Creating an identity out of cultural diversity
Some of the workers at Los Hurones dam were from Galicia and maintained their culture: they spoke Galician to one another, prepared typical food from Galicia and celebrated their own fiestas. Virgilio Pais (Negreira, A Coruña, 1946), who arrived as a small child to Los Hurones, comments:
«We grew turnip greens and Galician cabbages; we had brought the seeds from Galicia. My father gathered sacks of acorns to raise the pigs; they were slaughtered, the bacon was salted, the meat was put in lard and chorizo and hams were prepared. We made Galician stew and filloas (flour and water or broth pancakes). When there was a fiesta in Los Hurones lots of Gallegos gathered in my house. My father would play the bagpipe he had and would sing muñeiras and rianxeiras».
The families from around the dam went to the fiestas in Algar, if they could. Twice a year the company, Portolés y Compañía S.A. would organise fiestas in the town for their hired workers: on the day of the Virgen del Pilar, patron of Zaragoza, where the main partners in the company came from; and on the 18th July, the day of the coup d´état which led to the war of 1936-1939, and which celebrated what was called Fiesta de Exaltación del Trabajo (Fiesta in exaltation of work).

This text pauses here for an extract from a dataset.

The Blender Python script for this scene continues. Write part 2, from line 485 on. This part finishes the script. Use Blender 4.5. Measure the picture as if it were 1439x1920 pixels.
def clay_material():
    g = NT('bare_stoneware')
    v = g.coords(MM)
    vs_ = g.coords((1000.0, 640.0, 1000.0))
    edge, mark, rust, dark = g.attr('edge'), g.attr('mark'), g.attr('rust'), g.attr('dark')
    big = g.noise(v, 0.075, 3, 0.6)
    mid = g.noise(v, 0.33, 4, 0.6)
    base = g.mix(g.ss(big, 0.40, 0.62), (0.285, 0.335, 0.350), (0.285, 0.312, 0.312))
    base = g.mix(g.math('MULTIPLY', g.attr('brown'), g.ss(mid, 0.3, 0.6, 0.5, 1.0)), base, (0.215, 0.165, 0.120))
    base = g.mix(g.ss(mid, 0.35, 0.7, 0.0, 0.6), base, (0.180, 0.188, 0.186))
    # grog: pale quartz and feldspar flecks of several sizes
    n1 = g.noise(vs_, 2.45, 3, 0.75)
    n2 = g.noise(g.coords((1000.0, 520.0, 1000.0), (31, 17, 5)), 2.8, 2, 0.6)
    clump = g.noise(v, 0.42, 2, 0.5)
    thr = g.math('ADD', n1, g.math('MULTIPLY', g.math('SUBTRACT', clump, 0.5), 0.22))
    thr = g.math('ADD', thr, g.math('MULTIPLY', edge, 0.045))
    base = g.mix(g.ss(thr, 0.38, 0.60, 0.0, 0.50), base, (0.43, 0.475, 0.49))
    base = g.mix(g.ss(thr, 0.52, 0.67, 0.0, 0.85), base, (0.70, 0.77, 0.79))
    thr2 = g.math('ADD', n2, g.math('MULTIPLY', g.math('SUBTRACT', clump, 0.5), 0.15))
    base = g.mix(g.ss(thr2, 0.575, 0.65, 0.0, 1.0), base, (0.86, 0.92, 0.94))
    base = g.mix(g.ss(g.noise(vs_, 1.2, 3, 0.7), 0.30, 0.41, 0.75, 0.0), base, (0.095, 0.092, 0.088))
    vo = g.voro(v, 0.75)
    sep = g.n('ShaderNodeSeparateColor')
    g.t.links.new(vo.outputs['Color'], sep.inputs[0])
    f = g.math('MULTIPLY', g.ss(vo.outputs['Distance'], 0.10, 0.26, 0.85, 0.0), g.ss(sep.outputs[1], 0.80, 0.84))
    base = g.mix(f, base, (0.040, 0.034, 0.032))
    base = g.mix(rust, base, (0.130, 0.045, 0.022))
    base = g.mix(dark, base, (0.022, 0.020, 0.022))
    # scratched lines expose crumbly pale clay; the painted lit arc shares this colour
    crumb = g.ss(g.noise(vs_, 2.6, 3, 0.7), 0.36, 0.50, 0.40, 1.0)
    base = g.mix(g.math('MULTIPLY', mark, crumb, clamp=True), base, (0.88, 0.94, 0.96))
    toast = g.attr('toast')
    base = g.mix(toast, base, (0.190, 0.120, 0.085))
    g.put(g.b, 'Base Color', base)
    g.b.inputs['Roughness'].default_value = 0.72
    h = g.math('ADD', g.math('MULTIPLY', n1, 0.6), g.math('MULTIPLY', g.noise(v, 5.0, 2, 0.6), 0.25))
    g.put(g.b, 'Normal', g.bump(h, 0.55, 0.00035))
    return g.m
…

The company (Portolés y Compañía S.A)’s football team was nicknamed Los Hurones. The pitch was of earth and was made by the players themselves in their free time. A draughtsman, who was also a PE teacher, trained them twice a week, from 6 to 8 in the morning, and matches were on Sundays.
Furthermore, certain traditions arose, which tell us of the human need for and concern about making bonds. The young people made pilgrimage to La Alcaría homestead accompanied by the priest, and in May the fiesta known as Roar los Huevos (Rolling eggs) became institutionalised, a fiesta which is still celebrated in different parts of Spain and which arrived in Los Hurones with some families from Extremadura. Virgilio Pais explains: «We would all process to La Jarda, with food, to spend a day in the countryside. We would take boiled eggs and roll them down the slope. As they rolled, they shelled themselves. We then went down and ate them all!».